>> Begin

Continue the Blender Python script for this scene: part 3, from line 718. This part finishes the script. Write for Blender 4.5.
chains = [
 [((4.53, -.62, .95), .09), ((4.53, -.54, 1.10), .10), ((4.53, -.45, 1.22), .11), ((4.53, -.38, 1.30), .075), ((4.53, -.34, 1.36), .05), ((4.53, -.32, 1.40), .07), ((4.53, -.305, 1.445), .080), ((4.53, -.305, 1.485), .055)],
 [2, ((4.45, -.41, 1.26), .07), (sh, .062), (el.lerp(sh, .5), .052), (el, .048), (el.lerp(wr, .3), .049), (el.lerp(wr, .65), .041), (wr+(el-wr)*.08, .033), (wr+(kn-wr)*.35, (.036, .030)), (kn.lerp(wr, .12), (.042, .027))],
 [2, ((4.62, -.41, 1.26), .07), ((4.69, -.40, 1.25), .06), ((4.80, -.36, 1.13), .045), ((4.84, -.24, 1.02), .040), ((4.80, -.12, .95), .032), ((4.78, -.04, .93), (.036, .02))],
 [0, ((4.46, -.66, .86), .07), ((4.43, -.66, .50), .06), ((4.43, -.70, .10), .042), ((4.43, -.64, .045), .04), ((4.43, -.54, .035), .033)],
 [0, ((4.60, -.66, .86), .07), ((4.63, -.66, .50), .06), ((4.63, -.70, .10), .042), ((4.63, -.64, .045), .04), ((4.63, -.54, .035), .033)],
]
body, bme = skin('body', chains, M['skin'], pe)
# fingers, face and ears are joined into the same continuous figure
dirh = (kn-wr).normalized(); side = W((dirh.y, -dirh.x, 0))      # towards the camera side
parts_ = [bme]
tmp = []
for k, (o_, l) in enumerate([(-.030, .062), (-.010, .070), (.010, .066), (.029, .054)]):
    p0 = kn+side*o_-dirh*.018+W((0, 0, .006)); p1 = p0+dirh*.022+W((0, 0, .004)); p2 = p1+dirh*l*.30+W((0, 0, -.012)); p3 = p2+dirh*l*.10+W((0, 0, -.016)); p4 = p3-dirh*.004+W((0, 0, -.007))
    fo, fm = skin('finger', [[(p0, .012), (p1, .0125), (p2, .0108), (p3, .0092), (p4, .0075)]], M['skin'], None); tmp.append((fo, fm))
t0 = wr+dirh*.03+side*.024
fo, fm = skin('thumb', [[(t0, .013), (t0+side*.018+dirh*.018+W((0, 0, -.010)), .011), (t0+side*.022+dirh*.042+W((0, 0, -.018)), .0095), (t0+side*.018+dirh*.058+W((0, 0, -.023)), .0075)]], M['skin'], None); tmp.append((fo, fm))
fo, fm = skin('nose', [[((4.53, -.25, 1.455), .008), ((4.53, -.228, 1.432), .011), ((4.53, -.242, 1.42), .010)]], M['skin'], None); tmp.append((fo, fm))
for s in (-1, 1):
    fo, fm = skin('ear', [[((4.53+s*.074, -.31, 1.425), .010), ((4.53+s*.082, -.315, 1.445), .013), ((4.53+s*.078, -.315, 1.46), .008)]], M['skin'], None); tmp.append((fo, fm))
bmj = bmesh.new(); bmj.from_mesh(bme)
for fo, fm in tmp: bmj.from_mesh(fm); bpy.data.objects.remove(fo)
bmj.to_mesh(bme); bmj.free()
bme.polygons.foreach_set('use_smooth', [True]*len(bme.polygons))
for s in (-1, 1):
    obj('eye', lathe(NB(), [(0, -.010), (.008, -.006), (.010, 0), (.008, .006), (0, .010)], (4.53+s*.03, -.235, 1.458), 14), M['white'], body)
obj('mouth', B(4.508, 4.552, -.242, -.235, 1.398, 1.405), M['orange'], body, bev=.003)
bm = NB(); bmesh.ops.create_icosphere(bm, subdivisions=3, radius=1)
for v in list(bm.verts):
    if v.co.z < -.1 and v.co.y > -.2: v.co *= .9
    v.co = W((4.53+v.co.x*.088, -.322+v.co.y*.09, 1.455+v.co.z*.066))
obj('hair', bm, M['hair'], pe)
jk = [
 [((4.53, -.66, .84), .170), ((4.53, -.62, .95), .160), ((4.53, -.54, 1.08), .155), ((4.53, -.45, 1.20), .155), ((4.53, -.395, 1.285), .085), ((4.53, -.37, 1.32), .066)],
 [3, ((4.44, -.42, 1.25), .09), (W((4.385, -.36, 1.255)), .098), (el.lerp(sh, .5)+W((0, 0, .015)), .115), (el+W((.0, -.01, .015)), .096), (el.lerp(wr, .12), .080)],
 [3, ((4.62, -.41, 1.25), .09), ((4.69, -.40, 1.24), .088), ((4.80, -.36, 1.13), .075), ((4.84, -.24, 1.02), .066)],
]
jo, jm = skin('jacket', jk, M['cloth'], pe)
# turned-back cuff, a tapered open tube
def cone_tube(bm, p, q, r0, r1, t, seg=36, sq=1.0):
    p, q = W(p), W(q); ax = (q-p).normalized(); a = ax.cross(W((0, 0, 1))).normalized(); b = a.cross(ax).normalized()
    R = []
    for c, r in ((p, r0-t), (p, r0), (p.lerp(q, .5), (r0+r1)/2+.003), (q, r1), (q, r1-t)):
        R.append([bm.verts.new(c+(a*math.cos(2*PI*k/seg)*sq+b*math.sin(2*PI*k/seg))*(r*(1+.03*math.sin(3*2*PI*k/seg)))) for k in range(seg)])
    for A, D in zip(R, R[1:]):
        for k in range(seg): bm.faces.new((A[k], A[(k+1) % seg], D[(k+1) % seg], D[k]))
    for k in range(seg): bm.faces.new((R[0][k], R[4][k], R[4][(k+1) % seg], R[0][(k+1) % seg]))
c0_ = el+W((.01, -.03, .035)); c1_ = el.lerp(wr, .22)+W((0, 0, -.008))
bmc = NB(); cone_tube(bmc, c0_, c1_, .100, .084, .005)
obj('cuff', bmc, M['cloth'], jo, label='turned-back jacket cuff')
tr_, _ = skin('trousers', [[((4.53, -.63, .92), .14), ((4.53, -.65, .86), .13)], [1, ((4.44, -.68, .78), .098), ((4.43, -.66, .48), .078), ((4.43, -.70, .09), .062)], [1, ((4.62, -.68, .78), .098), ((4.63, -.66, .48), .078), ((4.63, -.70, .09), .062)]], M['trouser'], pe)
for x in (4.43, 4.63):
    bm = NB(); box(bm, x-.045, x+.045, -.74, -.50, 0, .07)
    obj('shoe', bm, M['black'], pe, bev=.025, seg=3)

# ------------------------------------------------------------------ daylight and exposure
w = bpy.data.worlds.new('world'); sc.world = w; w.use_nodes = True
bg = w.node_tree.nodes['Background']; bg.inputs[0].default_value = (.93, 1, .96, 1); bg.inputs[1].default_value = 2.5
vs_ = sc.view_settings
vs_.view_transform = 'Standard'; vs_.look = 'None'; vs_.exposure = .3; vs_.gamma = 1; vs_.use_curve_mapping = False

>> End

* What is expected *
Your task is to repeat each line of the material exactly.

* Final answer *
Continue the Blender Python script for this scene: part 3, from line 718. This part finishes the script. Write for Blender 4.5.
chains = [
 [((4.53, -.62, .95), .09), ((4.53, -.54, 1.10), .10), ((4.53, -.45, 1.22), .11), ((4.53, -.38, 1.30), .075), ((4.53, -.34, 1.36), .05), ((4.53, -.32, 1.40), .07), ((4.53, -.305, 1.445), .080), ((4.53, -.305, 1.485), .055)],
 [2, ((4.45, -.41, 1.26), .07), (sh, .062), (el.lerp(sh, .5), .052), (el, .048), (el.lerp(wr, .3), .049), (el.lerp(wr, .65), .041), (wr+(el-wr)*.08, .033), (wr+(kn-wr)*.35, (.036, .030)), (kn.lerp(wr, .12), (.042, .027))],
 [2, ((4.62, -.41, 1.26), .07), ((4.69, -.40, 1.25), .06), ((4.80, -.36, 1.13), .045), ((4.84, -.24, 1.02), .040), ((4.80, -.12, .95), .032), ((4.78, -.04, .93), (.036, .02))],
 [0, ((4.46, -.66, .86), .07), ((4.43, -.66, .50), .06), ((4.43, -.70, .10), .042), ((4.43, -.64, .045), .04), ((4.43, -.54, .035), .033)],
 [0, ((4.60, -.66, .86), .07), ((4.63, -.66, .50), .06), ((4.63, -.70, .10), .042), ((4.63, -.64, .045), .04), ((4.63, -.54, .035), .033)],
]
body, bme = skin('body', chains, M['skin'], pe)
# fingers, face and ears are joined into the same continuous figure
dirh = (kn-wr).normalized(); side = W((dirh.y, -dirh.x, 0))      # towards the camera side
parts_ = [bme]
tmp = []
for k, (o_, l) in enumerate([(-.030, .062), (-.010, .070), (.010, .066), (.029, .054)]):
    p0 = kn+side*o_-dirh*.018+W((0, 0, .006)); p1 = p0+dirh*.022+W((0, 0, .004)); p2 = p1+dirh*l*.30+W((0, 0, -.012)); p3 = p2+dirh*l*.10+W((0, 0, -.016)); p4 = p3-dirh*.004+W((0, 0, -.007))
    fo, fm = skin('finger', [[(p0, .012), (p1, .0125), (p2, .0108), (p3, .0092), (p4, .0075)]], M['skin'], None); tmp.append((fo, fm))
t0 = wr+dirh*.03+side*.024
fo, fm = skin('thumb', [[(t0, .013), (t0+side*.018+dirh*.018+W((0, 0, -.010)), .011), (t0+side*.022+dirh*.042+W((0, 0, -.018)), .0095), (t0+side*.018+dirh*.058+W((0, 0, -.023)), .0075)]], M['skin'], None); tmp.append((fo, fm))
fo, fm = skin('nose', [[((4.53, -.25, 1.455), .008), ((4.53, -.228, 1.432), .011), ((4.53, -.242, 1.42), .010)]], M['skin'], None); tmp.append((fo, fm))
for s in (-1, 1):
    fo, fm = skin('ear', [[((4.53+s*.074, -.31, 1.425), .010), ((4.53+s*.082, -.315, 1.445), .013), ((4.53+s*.078, -.315, 1.46), .008)]], M['skin'], None); tmp.append((fo, fm))
bmj = bmesh.new(); bmj.from_mesh(bme)
for fo, fm in tmp: bmj.from_mesh(fm); bpy.data.objects.remove(fo)
bmj.to_mesh(bme); bmj.free()
bme.polygons.foreach_set('use_smooth', [True]*len(bme.polygons))
for s in (-1, 1):
    obj('eye', lathe(NB(), [(0, -.010), (.008, -.006), (.010, 0), (.008, .006), (0, .010)], (4.53+s*.03, -.235, 1.458), 14), M['white'], body)
obj('mouth', B(4.508, 4.552, -.242, -.235, 1.398, 1.405), M['orange'], body, bev=.003)
bm = NB(); bmesh.ops.create_icosphere(bm, subdivisions=3, radius=1)
for v in list(bm.verts):
    if v.co.z < -.1 and v.co.y > -.2: v.co *= .9
    v.co = W((4.53+v.co.x*.088, -.322+v.co.y*.09, 1.455+v.co.z*.066))
obj('hair', bm, M['hair'], pe)
jk = [
 [((4.53, -.66, .84), .170), ((4.53, -.62, .95), .160), ((4.53, -.54, 1.08), .155), ((4.53, -.45, 1.20), .155), ((4.53, -.395, 1.285), .085), ((4.53, -.37, 1.32), .066)],
 [3, ((4.44, -.42, 1.25), .09), (W((4.385, -.36, 1.255)), .098), (el.lerp(sh, .5)+W((0, 0, .015)), .115), (el+W((.0, -.01, .015)), .096), (el.lerp(wr, .12), .080)],
 [3, ((4.62, -.41, 1.25), .09), ((4.69, -.40, 1.24), .088), ((4.80, -.36, 1.13), .075), ((4.84, -.24, 1.02), .066)],
]
jo, jm = skin('jacket', jk, M['cloth'], pe)
# turned-back cuff, a tapered open tube
def cone_tube(bm, p, q, r0, r1, t, seg=36, sq=1.0):
    p, q = W(p), W(q); ax = (q-p).normalized(); a = ax.cross(W((0, 0, 1))).normalized(); b = a.cross(ax).normalized()
    R = []
    for c, r in ((p, r0-t), (p, r0), (p.lerp(q, .5), (r0+r1)/2+.003), (q, r1), (q, r1-t)):
        R.append([bm.verts.new(c+(a*math.cos(2*PI*k/seg)*sq+b*math.sin(2*PI*k/seg))*(r*(1+.03*math.sin(3*2*PI*k/seg)))) for k in range(seg)])
    for A, D in zip(R, R[1:]):
        for k in range(seg): bm.faces.new((A[k], A[(k+1) % seg], D[(k+1) % seg], D[k]))
    for k in range(seg): bm.faces.new((R[0][k], R[4][k], R[4][(k+1) % seg], R[0][(k+1) % seg]))
c0_ = el+W((.01, -.03, .035)); c1_ = el.lerp(wr, .22)+W((0, 0, -.008))
bmc = NB(); cone_tube(bmc, c0_, c1_, .100, .084, .005)
obj('cuff', bmc, M['cloth'], jo, label='turned-back jacket cuff')
tr_, _ = skin('trousers', [[((4.53, -.63, .92), .14), ((4.53, -.65, .86), .13)], [1, ((4.44, -.68, .78), .098), ((4.43, -.66, .48), .078), ((4.43, -.70, .09), .062)], [1, ((4.62, -.68, .78), .098), ((4.63, -.66, .48), .078), ((4.63, -.70, .09), .062)]], M['trouser'], pe)
for x in (4.43, 4.63):
    bm = NB(); box(bm, x-.045, x+.045, -.74, -.50, 0, .07)
    obj('shoe', bm, M['black'], pe, bev=.025, seg=3)

# ------------------------------------------------------------------ daylight and exposure
w = bpy.data.worlds.new('world'); sc.world = w; w.use_nodes = True
bg = w.node_tree.nodes['Background']; bg.inputs[0].default_value = (.93, 1, .96, 1); bg.inputs[1].default_value = 2.5
vs_ = sc.view_settings
vs_.view_transform = 'Standard'; vs_.look = 'None'; vs_.exposure = .3; vs_.gamma = 1; vs_.use_curve_mapping = False